#### [Work required]
Write out the full listing exactly as given, minus the images.

#### [Collected data]
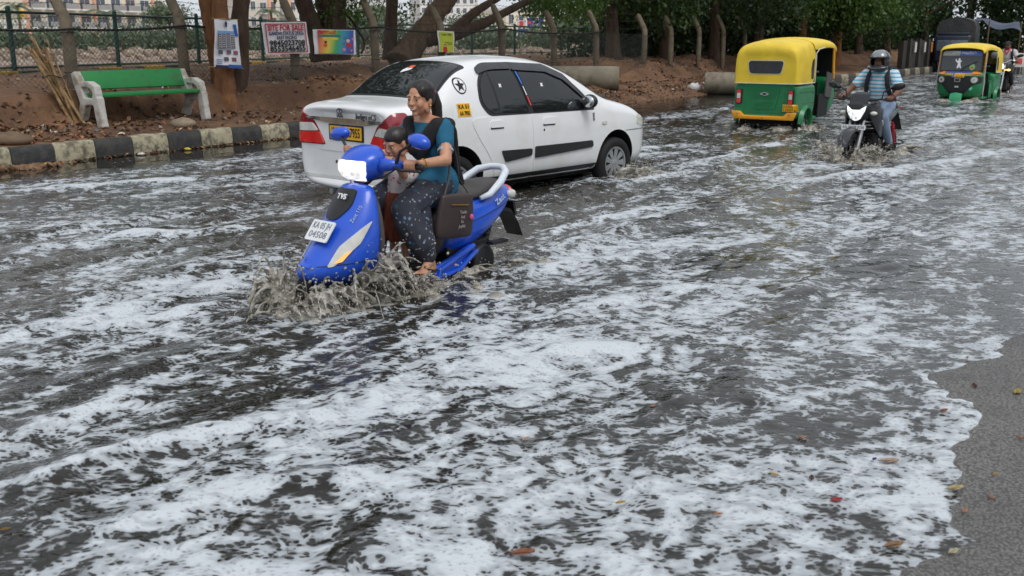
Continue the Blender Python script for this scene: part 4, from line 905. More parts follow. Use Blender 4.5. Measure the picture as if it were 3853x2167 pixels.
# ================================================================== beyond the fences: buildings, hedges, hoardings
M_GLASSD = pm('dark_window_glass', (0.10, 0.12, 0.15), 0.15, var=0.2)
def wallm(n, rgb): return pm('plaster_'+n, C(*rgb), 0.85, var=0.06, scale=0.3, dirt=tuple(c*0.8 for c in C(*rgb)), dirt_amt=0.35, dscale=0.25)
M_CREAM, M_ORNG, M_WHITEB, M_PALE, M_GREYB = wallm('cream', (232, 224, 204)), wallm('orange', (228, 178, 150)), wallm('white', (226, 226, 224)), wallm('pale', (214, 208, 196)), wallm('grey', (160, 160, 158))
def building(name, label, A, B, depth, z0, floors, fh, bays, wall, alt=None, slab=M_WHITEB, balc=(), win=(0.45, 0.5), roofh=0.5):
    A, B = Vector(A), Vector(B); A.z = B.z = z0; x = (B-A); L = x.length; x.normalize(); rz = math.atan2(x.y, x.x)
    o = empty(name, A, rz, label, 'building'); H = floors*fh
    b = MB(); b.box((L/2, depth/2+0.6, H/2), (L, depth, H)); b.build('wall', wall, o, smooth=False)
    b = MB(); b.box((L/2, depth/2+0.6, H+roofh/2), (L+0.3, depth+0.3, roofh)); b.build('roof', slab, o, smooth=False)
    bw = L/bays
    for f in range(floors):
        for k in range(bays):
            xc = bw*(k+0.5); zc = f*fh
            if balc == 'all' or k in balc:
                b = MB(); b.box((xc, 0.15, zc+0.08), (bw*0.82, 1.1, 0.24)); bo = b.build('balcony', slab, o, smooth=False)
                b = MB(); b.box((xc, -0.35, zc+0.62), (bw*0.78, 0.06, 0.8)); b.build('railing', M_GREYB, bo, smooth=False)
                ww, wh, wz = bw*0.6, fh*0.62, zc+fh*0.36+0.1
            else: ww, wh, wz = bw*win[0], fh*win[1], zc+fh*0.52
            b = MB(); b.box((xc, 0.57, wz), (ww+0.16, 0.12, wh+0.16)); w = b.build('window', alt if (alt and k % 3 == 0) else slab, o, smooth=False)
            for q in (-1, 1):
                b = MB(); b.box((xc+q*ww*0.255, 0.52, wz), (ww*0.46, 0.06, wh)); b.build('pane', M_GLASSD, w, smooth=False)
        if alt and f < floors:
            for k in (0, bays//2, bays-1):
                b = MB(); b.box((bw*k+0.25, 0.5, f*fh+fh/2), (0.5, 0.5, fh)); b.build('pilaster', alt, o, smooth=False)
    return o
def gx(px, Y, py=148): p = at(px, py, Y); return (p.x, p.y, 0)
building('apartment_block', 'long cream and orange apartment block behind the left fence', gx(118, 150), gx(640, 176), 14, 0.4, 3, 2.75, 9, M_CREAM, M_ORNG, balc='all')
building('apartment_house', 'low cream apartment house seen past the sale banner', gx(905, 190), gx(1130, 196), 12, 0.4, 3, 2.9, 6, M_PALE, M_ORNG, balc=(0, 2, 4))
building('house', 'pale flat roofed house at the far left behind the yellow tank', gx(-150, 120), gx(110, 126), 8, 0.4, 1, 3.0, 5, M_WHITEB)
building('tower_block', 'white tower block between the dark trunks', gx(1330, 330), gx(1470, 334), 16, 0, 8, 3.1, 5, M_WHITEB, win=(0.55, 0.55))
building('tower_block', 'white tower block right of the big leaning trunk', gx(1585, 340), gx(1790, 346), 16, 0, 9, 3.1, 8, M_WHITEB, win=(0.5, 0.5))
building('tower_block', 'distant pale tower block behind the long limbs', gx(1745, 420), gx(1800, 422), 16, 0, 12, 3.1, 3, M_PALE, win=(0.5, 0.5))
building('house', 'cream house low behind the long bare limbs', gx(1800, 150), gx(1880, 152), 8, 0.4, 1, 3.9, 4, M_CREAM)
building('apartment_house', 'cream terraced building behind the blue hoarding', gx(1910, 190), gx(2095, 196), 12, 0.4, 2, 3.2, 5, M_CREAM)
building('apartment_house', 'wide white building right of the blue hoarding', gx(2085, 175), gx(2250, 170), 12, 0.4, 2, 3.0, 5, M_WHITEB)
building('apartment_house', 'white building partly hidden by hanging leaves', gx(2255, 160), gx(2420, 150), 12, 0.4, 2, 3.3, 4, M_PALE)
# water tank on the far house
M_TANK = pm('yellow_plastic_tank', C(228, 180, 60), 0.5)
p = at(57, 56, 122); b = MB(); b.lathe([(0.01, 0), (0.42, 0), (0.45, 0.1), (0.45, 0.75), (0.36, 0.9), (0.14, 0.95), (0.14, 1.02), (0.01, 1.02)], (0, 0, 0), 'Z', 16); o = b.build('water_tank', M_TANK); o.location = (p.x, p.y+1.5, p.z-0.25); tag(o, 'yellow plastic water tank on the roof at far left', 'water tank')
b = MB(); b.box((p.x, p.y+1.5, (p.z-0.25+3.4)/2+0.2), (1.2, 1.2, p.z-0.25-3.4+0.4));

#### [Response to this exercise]
Continue the Blender Python script for this scene: part 4, from line 905. More parts follow. Use Blender 4.5. Measure the picture as if it were 3853x2167 pixels.
# ================================================================== beyond the fences: buildings, hedges, hoardings
M_GLASSD = pm('dark_window_glass', (0.10, 0.12, 0.15), 0.15, var=0.2)
def wallm(n, rgb): return pm('plaster_'+n, C(*rgb), 0.85, var=0.06, scale=0.3, dirt=tuple(c*0.8 for c in C(*rgb)), dirt_amt=0.35, dscale=0.25)
M_CREAM, M_ORNG, M_WHITEB, M_PALE, M_GREYB = wallm('cream', (232, 224, 204)), wallm('orange', (228, 178, 150)), wallm('white', (226, 226, 224)), wallm('pale', (214, 208, 196)), wallm('grey', (160, 160, 158))
def building(name, label, A, B, depth, z0, floors, fh, bays, wall, alt=None, slab=M_WHITEB, balc=(), win=(0.45, 0.5), roofh=0.5):
    A, B = Vector(A), Vector(B); A.z = B.z = z0; x = (B-A); L = x.length; x.normalize(); rz = math.atan2(x.y, x.x)
    o = empty(name, A, rz, label, 'building'); H = floors*fh
    b = MB(); b.box((L/2, depth/2+0.6, H/2), (L, depth, H)); b.build('wall', wall, o, smooth=False)
    b = MB(); b.box((L/2, depth/2+0.6, H+roofh/2), (L+0.3, depth+0.3, roofh)); b.build('roof', slab, o, smooth=False)
    bw = L/bays
    for f in range(floors):
        for k in range(bays):
            xc = bw*(k+0.5); zc = f*fh
            if balc == 'all' or k in balc:
                b = MB(); b.box((xc, 0.15, zc+0.08), (bw*0.82, 1.1, 0.24)); bo = b.build('balcony', slab, o, smooth=False)
                b = MB(); b.box((xc, -0.35, zc+0.62), (bw*0.78, 0.06, 0.8)); b.build('railing', M_GREYB, bo, smooth=False)
                ww, wh, wz = bw*0.6, fh*0.62, zc+fh*0.36+0.1
            else: ww, wh, wz = bw*win[0], fh*win[1], zc+fh*0.52
            b = MB(); b.box((xc, 0.57, wz), (ww+0.16, 0.12, wh+0.16)); w = b.build('window', alt if (alt and k % 3 == 0) else slab, o, smooth=False)
            for q in (-1, 1):
                b = MB(); b.box((xc+q*ww*0.255, 0.52, wz), (ww*0.46, 0.06, wh)); b.build('pane', M_GLASSD, w, smooth=False)
        if alt and f < floors:
            for k in (0, bays//2, bays-1):
                b = MB(); b.box((bw*k+0.25, 0.5, f*fh+fh/2), (0.5, 0.5, fh)); b.build('pilaster', alt, o, smooth=False)
    return o
def gx(px, Y, py=148): p = at(px, py, Y); return (p.x, p.y, 0)
building('apartment_block', 'long cream and orange apartment block behind the left fence', gx(118, 150), gx(640, 176), 14, 0.4, 3, 2.75, 9, M_CREAM, M_ORNG, balc='all')
building('apartment_house', 'low cream apartment house seen past the sale banner', gx(905, 190), gx(1130, 196), 12, 0.4, 3, 2.9, 6, M_PALE, M_ORNG, balc=(0, 2, 4))
building('house', 'pale flat roofed house at the far left behind the yellow tank', gx(-150, 120), gx(110, 126), 8, 0.4, 1, 3.0, 5, M_WHITEB)
building('tower_block', 'white tower block between the dark trunks', gx(1330, 330), gx(1470, 334), 16, 0, 8, 3.1, 5, M_WHITEB, win=(0.55, 0.55))
building('tower_block', 'white tower block right of the big leaning trunk', gx(1585, 340), gx(1790, 346), 16, 0, 9, 3.1, 8, M_WHITEB, win=(0.5, 0.5))
building('tower_block', 'distant pale tower block behind the long limbs', gx(1745, 420), gx(1800, 422), 16, 0, 12, 3.1, 3, M_PALE, win=(0.5, 0.5))
building('house', 'cream house low behind the long bare limbs', gx(1800, 150), gx(1880, 152), 8, 0.4, 1, 3.9, 4, M_CREAM)
building('apartment_house', 'cream terraced building behind the blue hoarding', gx(1910, 190), gx(2095, 196), 12, 0.4, 2, 3.2, 5, M_CREAM)
building('apartment_house', 'wide white building right of the blue hoarding', gx(2085, 175), gx(2250, 170), 12, 0.4, 2, 3.0, 5, M_WHITEB)
building('apartment_house', 'white building partly hidden by hanging leaves', gx(2255, 160), gx(2420, 150), 12, 0.4, 2, 3.3, 4, M_PALE)
# water tank on the far house
M_TANK = pm('yellow_plastic_tank', C(228, 180, 60), 0.5)
p = at(57, 56, 122); b = MB(); b.lathe([(0.01, 0), (0.42, 0), (0.45, 0.1), (0.45, 0.75), (0.36, 0.9), (0.14, 0.95), (0.14, 1.02), (0.01, 1.02)], (0, 0, 0), 'Z', 16); o = b.build('water_tank', M_TANK); o.location = (p.x, p.y+1.5, p.z-0.25); tag(o, 'yellow plastic water tank on the roof at far left', 'water tank')
b = MB(); b.box((p.x, p.y+1.5, (p.z-0.25+3.4)/2+0.2), (1.2, 1.2, p.z-0.25-3.4+0.4));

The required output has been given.